» **GIVEN EXERCISE**: Every entry needs to be printed exactly, please.

» **EXERCISE DATA**:
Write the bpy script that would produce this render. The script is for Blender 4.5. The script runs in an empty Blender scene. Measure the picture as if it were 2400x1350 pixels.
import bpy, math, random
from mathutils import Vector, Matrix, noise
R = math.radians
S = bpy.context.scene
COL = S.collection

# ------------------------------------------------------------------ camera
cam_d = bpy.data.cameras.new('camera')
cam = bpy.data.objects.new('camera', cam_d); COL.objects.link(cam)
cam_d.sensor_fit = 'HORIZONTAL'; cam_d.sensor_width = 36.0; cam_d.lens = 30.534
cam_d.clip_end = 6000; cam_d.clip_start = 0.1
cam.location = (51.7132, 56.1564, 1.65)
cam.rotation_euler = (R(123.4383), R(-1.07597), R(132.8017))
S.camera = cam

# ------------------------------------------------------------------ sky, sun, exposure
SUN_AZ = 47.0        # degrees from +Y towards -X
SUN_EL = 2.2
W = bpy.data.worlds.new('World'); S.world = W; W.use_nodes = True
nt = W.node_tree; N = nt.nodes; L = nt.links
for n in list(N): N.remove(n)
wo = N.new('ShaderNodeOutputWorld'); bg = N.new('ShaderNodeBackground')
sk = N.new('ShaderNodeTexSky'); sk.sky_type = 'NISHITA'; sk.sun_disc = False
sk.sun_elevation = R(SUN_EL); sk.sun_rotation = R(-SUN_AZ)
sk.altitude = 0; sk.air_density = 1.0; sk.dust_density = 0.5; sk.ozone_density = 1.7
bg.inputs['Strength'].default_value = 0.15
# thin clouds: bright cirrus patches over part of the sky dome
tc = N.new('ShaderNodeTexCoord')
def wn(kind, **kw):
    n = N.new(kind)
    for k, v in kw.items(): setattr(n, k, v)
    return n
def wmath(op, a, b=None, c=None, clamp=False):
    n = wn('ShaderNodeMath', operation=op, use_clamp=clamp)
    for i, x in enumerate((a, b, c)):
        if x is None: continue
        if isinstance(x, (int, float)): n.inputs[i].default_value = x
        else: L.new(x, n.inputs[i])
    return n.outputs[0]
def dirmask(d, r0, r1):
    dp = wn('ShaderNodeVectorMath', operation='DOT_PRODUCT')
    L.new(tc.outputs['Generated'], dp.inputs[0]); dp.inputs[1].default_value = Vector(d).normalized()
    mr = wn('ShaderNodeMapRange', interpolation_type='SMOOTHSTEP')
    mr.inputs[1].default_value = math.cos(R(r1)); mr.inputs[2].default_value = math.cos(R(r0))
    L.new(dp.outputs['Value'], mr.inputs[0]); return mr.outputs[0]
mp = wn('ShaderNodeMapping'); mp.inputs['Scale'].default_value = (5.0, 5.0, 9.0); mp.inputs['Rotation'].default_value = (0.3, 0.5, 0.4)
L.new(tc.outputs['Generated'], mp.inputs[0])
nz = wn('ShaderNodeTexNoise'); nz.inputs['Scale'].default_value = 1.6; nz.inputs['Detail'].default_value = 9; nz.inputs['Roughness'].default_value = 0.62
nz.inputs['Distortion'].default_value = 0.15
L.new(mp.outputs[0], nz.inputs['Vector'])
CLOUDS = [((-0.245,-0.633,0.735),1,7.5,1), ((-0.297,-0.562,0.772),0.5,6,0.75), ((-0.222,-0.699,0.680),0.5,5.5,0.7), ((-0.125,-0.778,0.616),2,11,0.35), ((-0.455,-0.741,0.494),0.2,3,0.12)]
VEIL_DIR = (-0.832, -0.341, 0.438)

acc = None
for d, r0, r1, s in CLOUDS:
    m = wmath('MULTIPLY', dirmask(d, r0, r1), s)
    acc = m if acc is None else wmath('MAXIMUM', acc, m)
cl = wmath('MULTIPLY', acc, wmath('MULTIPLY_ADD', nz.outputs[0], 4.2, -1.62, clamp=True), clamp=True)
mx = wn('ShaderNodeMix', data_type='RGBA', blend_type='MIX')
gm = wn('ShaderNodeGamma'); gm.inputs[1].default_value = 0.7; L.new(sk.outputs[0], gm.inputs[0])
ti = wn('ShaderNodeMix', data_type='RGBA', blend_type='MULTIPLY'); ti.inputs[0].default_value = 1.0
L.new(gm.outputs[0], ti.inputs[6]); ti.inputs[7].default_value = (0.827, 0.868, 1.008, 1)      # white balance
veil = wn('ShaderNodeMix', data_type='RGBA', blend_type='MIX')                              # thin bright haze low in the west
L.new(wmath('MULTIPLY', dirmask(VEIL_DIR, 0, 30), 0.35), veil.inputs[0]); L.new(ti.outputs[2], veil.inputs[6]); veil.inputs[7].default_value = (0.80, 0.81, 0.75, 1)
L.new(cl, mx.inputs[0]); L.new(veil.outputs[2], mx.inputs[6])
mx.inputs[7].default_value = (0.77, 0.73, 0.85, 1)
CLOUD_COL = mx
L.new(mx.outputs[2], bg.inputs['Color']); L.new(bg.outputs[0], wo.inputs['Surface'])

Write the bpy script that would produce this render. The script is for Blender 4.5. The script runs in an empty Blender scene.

» **SOLUTION FOR THIS PROBLEM**:
Write the bpy script that would produce this render. The script is for Blender 4.5. The script runs in an empty Blender scene. Measure the picture as if it were 2400x1350 pixels.
import bpy, math, random
from mathutils import Vector, Matrix, noise
R = math.radians
S = bpy.context.scene
COL = S.collection

# ------------------------------------------------------------------ camera
cam_d = bpy.data.cameras.new('camera')
cam = bpy.data.objects.new('camera', cam_d); COL.objects.link(cam)
cam_d.sensor_fit = 'HORIZONTAL'; cam_d.sensor_width = 36.0; cam_d.lens = 30.534
cam_d.clip_end = 6000; cam_d.clip_start = 0.1
cam.location = (51.7132, 56.1564, 1.65)
cam.rotation_euler = (R(123.4383), R(-1.07597), R(132.8017))
S.camera = cam

# ------------------------------------------------------------------ sky, sun, exposure
SUN_AZ = 47.0        # degrees from +Y towards -X
SUN_EL = 2.2
W = bpy.data.worlds.new('World'); S.world = W; W.use_nodes = True
nt = W.node_tree; N = nt.nodes; L = nt.links
for n in list(N): N.remove(n)
wo = N.new('ShaderNodeOutputWorld'); bg = N.new('ShaderNodeBackground')
sk = N.new('ShaderNodeTexSky'); sk.sky_type = 'NISHITA'; sk.sun_disc = False
sk.sun_elevation = R(SUN_EL); sk.sun_rotation = R(-SUN_AZ)
sk.altitude = 0; sk.air_density = 1.0; sk.dust_density = 0.5; sk.ozone_density = 1.7
bg.inputs['Strength'].default_value = 0.15
# thin clouds: bright cirrus patches over part of the sky dome
tc = N.new('ShaderNodeTexCoord')
def wn(kind, **kw):
    n = N.new(kind)
    for k, v in kw.items(): setattr(n, k, v)
    return n
def wmath(op, a, b=None, c=None, clamp=False):
    n = wn('ShaderNodeMath', operation=op, use_clamp=clamp)
    for i, x in enumerate((a, b, c)):
        if x is None: continue
        if isinstance(x, (int, float)): n.inputs[i].default_value = x
        else: L.new(x, n.inputs[i])
    return n.outputs[0]
def dirmask(d, r0, r1):
    dp = wn('ShaderNodeVectorMath', operation='DOT_PRODUCT')
    L.new(tc.outputs['Generated'], dp.inputs[0]); dp.inputs[1].default_value = Vector(d).normalized()
    mr = wn('ShaderNodeMapRange', interpolation_type='SMOOTHSTEP')
    mr.inputs[1].default_value = math.cos(R(r1)); mr.inputs[2].default_value = math.cos(R(r0))
    L.new(dp.outputs['Value'], mr.inputs[0]); return mr.outputs[0]
mp = wn('ShaderNodeMapping'); mp.inputs['Scale'].default_value = (5.0, 5.0, 9.0); mp.inputs['Rotation'].default_value = (0.3, 0.5, 0.4)
L.new(tc.outputs['Generated'], mp.inputs[0])
nz = wn('ShaderNodeTexNoise'); nz.inputs['Scale'].default_value = 1.6; nz.inputs['Detail'].default_value = 9; nz.inputs['Roughness'].default_value = 0.62
nz.inputs['Distortion'].default_value = 0.15
L.new(mp.outputs[0], nz.inputs['Vector'])
CLOUDS = [((-0.245,-0.633,0.735),1,7.5,1), ((-0.297,-0.562,0.772),0.5,6,0.75), ((-0.222,-0.699,0.680),0.5,5.5,0.7), ((-0.125,-0.778,0.616),2,11,0.35), ((-0.455,-0.741,0.494),0.2,3,0.12)]
VEIL_DIR = (-0.832, -0.341, 0.438)

acc = None
for d, r0, r1, s in CLOUDS:
    m = wmath('MULTIPLY', dirmask(d, r0, r1), s)
    acc = m if acc is None else wmath('MAXIMUM', acc, m)
cl = wmath('MULTIPLY', acc, wmath('MULTIPLY_ADD', nz.outputs[0], 4.2, -1.62, clamp=True), clamp=True)
mx = wn('ShaderNodeMix', data_type='RGBA', blend_type='MIX')
gm = wn('ShaderNodeGamma'); gm.inputs[1].default_value = 0.7; L.new(sk.outputs[0], gm.inputs[0])
ti = wn('ShaderNodeMix', data_type='RGBA', blend_type='MULTIPLY'); ti.inputs[0].default_value = 1.0
L.new(gm.outputs[0], ti.inputs[6]); ti.inputs[7].default_value = (0.827, 0.868, 1.008, 1)      # white balance
veil = wn('ShaderNodeMix', data_type='RGBA', blend_type='MIX')                              # thin bright haze low in the west
L.new(wmath('MULTIPLY', dirmask(VEIL_DIR, 0, 30), 0.35), veil.inputs[0]); L.new(ti.outputs[2], veil.inputs[6]); veil.inputs[7].default_value = (0.80, 0.81, 0.75, 1)
L.new(cl, mx.inputs[0]); L.new(veil.outputs[2], mx.inputs[6])
mx.inputs[7].default_value = (0.77, 0.73, 0.85, 1)
CLOUD_COL = mx
L.new(mx.outputs[2], bg.inputs['Color']); L.new(bg.outputs[0], wo.inputs['Surface'])

Write the bpy script that would produce this render. The script is for Blender 4.5. The script runs in an empty Blender scene.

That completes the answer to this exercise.